Copy the listing below line for line, starting at its first line and ending with the line that has "clearing_shrubs(34, GRASS[0], 31);" in it. Add nothing.

^^^^^^^^

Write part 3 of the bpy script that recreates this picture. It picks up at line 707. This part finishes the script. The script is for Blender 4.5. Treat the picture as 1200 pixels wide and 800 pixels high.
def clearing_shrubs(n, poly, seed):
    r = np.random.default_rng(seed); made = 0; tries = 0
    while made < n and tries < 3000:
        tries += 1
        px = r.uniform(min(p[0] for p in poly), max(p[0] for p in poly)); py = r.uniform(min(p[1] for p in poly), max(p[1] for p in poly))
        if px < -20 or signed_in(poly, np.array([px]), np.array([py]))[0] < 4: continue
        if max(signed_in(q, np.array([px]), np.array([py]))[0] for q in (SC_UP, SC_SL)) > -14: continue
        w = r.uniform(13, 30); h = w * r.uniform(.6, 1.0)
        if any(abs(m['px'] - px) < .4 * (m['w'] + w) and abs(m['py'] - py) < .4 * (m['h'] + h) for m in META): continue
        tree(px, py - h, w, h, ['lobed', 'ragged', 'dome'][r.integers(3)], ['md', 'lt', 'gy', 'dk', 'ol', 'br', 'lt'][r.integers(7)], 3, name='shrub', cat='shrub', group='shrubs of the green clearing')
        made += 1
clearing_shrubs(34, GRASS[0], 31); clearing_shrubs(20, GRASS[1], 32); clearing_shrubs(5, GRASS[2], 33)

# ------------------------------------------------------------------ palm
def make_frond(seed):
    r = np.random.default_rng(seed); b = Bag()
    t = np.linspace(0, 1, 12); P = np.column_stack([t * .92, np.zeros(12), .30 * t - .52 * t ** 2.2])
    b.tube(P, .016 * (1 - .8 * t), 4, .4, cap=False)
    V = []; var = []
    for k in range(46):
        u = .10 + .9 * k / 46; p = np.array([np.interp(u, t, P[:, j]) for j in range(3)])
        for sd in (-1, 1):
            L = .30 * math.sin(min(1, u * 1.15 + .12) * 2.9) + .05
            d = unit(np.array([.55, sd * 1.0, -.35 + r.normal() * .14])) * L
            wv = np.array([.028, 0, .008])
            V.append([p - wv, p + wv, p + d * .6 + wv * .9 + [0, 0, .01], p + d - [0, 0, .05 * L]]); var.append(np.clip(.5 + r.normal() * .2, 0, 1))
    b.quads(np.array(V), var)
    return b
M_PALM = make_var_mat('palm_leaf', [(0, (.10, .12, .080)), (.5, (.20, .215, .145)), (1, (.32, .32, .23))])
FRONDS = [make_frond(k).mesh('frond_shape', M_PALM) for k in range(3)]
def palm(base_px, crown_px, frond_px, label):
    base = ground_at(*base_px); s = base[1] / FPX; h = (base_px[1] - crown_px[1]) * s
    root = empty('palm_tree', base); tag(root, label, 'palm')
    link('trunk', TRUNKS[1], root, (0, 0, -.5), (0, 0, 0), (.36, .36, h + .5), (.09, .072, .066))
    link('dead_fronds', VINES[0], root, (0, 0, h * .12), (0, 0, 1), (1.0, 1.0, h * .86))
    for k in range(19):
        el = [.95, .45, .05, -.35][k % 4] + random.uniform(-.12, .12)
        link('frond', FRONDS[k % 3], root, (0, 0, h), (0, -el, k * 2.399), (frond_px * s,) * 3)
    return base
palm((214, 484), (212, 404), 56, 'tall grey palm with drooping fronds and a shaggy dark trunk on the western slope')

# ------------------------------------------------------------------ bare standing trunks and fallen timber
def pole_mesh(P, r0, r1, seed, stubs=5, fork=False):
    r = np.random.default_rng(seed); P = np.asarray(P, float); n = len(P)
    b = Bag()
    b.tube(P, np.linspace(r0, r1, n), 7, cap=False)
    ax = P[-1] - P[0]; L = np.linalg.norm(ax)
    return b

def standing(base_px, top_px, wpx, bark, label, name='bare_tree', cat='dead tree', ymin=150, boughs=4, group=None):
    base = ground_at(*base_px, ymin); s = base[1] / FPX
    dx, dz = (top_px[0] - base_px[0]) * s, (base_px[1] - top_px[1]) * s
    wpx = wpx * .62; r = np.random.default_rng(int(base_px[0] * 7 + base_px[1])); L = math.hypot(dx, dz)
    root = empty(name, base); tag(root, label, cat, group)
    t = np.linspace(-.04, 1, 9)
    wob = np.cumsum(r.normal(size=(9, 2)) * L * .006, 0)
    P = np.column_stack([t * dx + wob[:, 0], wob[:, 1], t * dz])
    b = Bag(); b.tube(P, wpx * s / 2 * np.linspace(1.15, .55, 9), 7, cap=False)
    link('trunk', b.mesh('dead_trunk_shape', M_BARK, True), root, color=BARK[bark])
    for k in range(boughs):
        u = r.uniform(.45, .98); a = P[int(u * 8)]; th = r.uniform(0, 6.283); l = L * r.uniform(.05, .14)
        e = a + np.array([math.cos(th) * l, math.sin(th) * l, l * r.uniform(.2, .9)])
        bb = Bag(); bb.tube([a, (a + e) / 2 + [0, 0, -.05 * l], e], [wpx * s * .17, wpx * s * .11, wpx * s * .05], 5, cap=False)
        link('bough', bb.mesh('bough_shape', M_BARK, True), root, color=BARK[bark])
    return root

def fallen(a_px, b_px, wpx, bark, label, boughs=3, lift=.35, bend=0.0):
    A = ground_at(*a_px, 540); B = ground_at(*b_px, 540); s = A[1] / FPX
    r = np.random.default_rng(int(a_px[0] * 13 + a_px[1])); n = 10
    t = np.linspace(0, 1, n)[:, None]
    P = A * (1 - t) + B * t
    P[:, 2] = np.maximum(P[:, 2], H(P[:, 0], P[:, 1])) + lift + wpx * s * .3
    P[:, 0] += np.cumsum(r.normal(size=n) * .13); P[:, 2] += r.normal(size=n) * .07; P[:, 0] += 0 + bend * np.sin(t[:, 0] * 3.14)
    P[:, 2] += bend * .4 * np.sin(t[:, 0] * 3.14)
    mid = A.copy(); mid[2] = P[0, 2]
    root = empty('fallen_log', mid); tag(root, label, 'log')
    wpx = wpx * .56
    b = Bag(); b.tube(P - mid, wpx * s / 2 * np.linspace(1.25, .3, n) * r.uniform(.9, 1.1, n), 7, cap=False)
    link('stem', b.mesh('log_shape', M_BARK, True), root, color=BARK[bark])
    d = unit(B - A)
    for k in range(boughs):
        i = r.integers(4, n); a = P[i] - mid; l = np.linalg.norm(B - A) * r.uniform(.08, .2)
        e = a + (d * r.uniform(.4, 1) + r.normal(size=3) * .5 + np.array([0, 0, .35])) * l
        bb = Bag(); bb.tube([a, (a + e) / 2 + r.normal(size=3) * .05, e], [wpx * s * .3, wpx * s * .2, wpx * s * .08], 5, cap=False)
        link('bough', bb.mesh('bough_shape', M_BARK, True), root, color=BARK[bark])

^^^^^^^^

Answer to the problem:
Write part 3 of the bpy script that recreates this picture. It picks up at line 707. This part finishes the script. The script is for Blender 4.5. Treat the picture as 1200 pixels wide and 800 pixels high.
def clearing_shrubs(n, poly, seed):
    r = np.random.default_rng(seed); made = 0; tries = 0
    while made < n and tries < 3000:
        tries += 1
        px = r.uniform(min(p[0] for p in poly), max(p[0] for p in poly)); py = r.uniform(min(p[1] for p in poly), max(p[1] for p in poly))
        if px < -20 or signed_in(poly, np.array([px]), np.array([py]))[0] < 4: continue
        if max(signed_in(q, np.array([px]), np.array([py]))[0] for q in (SC_UP, SC_SL)) > -14: continue
        w = r.uniform(13, 30); h = w * r.uniform(.6, 1.0)
        if any(abs(m['px'] - px) < .4 * (m['w'] + w) and abs(m['py'] - py) < .4 * (m['h'] + h) for m in META): continue
        tree(px, py - h, w, h, ['lobed', 'ragged', 'dome'][r.integers(3)], ['md', 'lt', 'gy', 'dk', 'ol', 'br', 'lt'][r.integers(7)], 3, name='shrub', cat='shrub', group='shrubs of the green clearing')
        made += 1
clearing_shrubs(34, GRASS[0], 31); clearing_shrubs(20, GRASS[1], 32); clearing_shrubs(5, GRASS[2], 33)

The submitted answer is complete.